What the task asks: Copy out each line of the data that holds the word "scene".

Data shown:
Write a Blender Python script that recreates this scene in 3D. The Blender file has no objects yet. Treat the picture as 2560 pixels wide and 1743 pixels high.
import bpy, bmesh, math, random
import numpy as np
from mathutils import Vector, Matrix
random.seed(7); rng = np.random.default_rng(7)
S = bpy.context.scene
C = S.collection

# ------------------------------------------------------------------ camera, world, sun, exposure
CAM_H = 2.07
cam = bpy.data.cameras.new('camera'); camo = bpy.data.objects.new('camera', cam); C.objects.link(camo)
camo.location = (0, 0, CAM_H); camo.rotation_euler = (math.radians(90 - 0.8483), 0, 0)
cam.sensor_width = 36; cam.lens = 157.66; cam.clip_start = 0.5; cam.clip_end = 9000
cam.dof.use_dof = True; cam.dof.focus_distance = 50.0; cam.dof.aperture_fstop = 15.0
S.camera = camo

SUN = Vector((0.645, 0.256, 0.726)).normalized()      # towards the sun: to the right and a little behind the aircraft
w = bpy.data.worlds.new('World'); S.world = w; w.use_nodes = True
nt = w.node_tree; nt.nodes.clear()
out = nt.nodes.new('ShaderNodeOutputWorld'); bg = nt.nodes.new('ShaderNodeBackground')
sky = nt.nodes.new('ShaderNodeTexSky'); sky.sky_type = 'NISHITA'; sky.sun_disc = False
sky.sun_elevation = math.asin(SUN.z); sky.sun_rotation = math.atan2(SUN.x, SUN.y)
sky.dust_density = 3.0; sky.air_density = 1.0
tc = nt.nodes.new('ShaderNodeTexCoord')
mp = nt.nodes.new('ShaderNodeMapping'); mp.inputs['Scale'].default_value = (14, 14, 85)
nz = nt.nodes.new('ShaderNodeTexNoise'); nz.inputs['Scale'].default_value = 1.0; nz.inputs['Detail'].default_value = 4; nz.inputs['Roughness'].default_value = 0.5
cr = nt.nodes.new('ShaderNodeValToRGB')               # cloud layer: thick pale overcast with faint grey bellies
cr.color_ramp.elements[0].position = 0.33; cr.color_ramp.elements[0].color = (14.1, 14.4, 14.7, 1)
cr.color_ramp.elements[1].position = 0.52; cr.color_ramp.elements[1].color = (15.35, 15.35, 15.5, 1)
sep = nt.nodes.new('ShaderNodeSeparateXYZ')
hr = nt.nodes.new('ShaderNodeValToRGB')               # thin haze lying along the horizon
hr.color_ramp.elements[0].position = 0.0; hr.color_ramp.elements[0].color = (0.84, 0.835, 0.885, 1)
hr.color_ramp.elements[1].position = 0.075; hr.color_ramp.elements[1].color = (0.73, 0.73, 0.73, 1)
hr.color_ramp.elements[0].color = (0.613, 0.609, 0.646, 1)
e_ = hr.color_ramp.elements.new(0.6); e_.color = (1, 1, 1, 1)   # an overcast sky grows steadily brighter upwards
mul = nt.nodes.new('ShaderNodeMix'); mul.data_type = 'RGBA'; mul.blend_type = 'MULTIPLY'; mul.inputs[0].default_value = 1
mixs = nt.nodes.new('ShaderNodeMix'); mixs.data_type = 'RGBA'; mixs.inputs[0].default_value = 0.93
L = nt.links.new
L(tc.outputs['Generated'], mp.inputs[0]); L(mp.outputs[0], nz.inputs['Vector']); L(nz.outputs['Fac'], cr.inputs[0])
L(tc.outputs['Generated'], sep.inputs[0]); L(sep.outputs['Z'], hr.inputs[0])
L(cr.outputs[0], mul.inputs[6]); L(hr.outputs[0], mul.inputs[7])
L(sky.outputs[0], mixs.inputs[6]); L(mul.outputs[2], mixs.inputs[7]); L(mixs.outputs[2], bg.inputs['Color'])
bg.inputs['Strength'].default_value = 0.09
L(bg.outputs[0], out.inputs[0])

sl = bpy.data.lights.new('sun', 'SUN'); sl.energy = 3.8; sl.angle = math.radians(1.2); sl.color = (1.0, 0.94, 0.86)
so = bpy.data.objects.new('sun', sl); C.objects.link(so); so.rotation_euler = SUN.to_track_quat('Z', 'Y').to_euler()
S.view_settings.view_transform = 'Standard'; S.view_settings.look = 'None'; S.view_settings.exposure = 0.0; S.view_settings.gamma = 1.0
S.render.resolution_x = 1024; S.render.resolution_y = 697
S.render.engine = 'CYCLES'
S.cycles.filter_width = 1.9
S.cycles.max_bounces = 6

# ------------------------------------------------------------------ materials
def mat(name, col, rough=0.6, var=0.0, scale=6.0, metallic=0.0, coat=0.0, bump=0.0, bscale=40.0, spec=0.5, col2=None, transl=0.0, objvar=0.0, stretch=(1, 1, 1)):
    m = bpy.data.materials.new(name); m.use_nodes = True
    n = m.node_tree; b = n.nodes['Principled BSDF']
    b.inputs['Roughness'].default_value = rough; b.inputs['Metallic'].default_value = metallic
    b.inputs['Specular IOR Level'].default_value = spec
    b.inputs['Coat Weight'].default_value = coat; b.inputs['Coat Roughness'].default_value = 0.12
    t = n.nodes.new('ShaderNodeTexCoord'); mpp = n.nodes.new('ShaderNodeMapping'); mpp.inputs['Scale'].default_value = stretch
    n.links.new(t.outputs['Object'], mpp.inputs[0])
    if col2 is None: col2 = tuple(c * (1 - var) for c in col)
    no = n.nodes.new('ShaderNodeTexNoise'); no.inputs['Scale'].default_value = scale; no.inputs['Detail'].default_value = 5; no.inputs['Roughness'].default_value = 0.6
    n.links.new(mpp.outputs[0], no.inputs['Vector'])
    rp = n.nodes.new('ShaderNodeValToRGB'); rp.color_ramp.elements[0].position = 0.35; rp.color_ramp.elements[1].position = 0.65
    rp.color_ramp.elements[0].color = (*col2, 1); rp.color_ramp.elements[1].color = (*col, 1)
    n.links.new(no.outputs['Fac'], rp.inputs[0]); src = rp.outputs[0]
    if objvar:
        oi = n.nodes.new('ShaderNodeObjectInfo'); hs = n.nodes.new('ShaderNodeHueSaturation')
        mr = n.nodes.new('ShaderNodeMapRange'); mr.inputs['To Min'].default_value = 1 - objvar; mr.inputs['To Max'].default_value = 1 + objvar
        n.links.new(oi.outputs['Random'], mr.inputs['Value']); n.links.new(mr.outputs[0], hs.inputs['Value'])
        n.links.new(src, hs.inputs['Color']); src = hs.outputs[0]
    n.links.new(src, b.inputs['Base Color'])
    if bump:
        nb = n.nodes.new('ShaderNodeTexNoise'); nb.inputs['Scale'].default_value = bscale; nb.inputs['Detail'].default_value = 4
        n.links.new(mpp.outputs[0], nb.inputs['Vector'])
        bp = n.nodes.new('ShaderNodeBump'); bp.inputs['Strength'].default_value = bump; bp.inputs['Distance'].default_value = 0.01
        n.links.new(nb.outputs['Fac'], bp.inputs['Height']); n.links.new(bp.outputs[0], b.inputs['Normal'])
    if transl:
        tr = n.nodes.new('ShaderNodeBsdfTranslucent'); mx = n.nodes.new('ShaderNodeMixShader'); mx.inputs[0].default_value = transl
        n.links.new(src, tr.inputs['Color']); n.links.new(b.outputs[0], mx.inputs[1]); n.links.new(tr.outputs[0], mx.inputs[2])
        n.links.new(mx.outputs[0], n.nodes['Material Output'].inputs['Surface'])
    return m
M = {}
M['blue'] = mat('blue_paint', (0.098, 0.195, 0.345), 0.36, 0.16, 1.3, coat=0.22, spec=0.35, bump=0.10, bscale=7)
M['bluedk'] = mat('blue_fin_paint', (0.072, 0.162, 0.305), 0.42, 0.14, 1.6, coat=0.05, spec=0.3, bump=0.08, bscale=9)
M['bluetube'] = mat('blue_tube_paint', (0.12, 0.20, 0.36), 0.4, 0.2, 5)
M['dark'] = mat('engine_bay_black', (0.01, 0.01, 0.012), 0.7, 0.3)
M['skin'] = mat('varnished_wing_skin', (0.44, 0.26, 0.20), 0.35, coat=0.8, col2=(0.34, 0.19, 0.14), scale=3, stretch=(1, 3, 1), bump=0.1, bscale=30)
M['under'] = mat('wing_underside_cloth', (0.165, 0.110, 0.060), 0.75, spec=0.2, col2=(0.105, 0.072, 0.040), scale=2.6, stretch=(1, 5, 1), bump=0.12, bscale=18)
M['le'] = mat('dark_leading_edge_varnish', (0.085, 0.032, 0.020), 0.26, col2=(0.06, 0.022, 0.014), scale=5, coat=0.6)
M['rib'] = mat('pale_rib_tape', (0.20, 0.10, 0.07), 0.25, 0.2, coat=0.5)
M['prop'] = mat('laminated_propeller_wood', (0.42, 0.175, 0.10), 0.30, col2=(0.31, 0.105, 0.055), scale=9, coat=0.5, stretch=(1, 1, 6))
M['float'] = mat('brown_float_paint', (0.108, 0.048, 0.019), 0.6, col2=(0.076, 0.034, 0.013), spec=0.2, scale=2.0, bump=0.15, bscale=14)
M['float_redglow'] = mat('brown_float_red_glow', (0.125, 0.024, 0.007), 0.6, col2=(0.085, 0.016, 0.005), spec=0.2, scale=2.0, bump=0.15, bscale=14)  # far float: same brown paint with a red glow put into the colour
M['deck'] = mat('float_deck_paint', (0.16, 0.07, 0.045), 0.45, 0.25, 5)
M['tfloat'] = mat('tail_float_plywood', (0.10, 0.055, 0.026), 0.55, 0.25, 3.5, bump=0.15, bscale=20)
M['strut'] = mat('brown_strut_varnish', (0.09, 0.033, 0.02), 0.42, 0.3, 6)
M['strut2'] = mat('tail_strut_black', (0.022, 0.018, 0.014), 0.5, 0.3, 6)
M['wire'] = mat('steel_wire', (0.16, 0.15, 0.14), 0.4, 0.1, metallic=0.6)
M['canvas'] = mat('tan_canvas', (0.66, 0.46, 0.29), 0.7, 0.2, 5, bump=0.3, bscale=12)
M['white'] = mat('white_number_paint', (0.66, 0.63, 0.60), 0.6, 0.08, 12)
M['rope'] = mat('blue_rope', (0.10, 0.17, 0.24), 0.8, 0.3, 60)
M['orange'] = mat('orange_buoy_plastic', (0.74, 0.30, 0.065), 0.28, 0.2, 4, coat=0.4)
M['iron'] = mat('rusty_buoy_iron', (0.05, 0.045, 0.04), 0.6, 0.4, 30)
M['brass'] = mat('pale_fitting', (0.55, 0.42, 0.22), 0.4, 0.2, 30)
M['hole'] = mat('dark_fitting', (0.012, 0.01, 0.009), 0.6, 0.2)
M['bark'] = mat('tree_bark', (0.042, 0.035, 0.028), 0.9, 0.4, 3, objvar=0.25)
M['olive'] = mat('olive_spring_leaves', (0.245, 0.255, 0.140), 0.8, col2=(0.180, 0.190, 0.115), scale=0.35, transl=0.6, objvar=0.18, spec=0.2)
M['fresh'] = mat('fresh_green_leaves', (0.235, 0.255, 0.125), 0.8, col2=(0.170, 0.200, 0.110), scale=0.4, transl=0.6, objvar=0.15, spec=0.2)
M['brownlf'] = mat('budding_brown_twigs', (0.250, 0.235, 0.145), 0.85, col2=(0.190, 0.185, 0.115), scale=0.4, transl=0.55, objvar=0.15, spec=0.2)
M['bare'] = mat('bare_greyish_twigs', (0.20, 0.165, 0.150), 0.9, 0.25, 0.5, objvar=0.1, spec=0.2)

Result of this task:
Write a Blender Python script that recreates this scene in 3D. The Blender file has no objects yet. Treat the picture as 2560 pixels wide and 1743 pixels high.
S = bpy.context.scene